Christopher Barrett
3 min readMar 31, 2021

S.E.B — Software Engineering with Barrett

Human Rights First Home Page

Labs 32 assigned my team the ‘Human Rights First — Blue Witness’ project. This site looks through twitter and reddit for instances of police use of force on peaceful people. Having multiple sources of reported incidents, this application removes duplicated incident reports and consolidates reporting on Police use of force. With that data, a map is populated with incidents and locations, a timeline of recent incidents is displayed further down on the home page, graphs show different incident trends, and an admin user can approve new incidents and activity for the database.

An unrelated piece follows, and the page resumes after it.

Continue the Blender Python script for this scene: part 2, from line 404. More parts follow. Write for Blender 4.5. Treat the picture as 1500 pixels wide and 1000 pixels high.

Landing page for HRF Blue Witness
Graphs displaying incident trends

Inheriting a project and the challenges that come with it

Having inherited a project from a previous team, there were many technologies implemented that are not necessarily best practice. This caused compatibility issues, as well as a learning curve for the team. For some team members, they have never seen these technologies implemented in a project. However, through collaboration, team members who had worked with these programs were able to guide the team members in learning and implementing these technologies.

Linking the footer to HRF home page and Admin Dashboard
Footer with active links

Once these issues were addressed, the team was able to assign tasks to team members and focus on mission accomplishment. The changes to the code base were primarily styling and responsiveness. Once deployed, not all changes were present. This arose due to using .SCSS. Some work was done on the back end working with the data science department. There were conflicts with the database structures, preventing new incidents to be pushed to the database.

The journey of 1000 steps

After the team worked relentlessly on the product, we have brought a lot of changes to the deployed site. We have added many UI changes including footer, link to parent site, and admin access. To consolidate information, we moved all graph data to a single page and implemented a message if no data is available for searched locations or dates. On the back end there is now capability to delete incidents that were mistakenly pushed to the database. The data science team resolved many issues, some of which were issues of assuming that tables were already initialized, or they ad data, and starting off some aspects as notebooks. Data Science implemented deduplication methods to prevent multiple tweets from being published. Finally they made it possible for twitter data to be merged into approved incidents.

The future of this project is bright. There are still some stylistic updates that need to be implemented, however a team will be able to achieve these with standard effort. As of now admin users still have manual editing of incidents. This can be automated with machine learning and more data science engineering. We have got the site functioning from our data base, and all required features have been implemented. This project is important not only for us as developers, but will provide real world services. I am excited to see this project go public!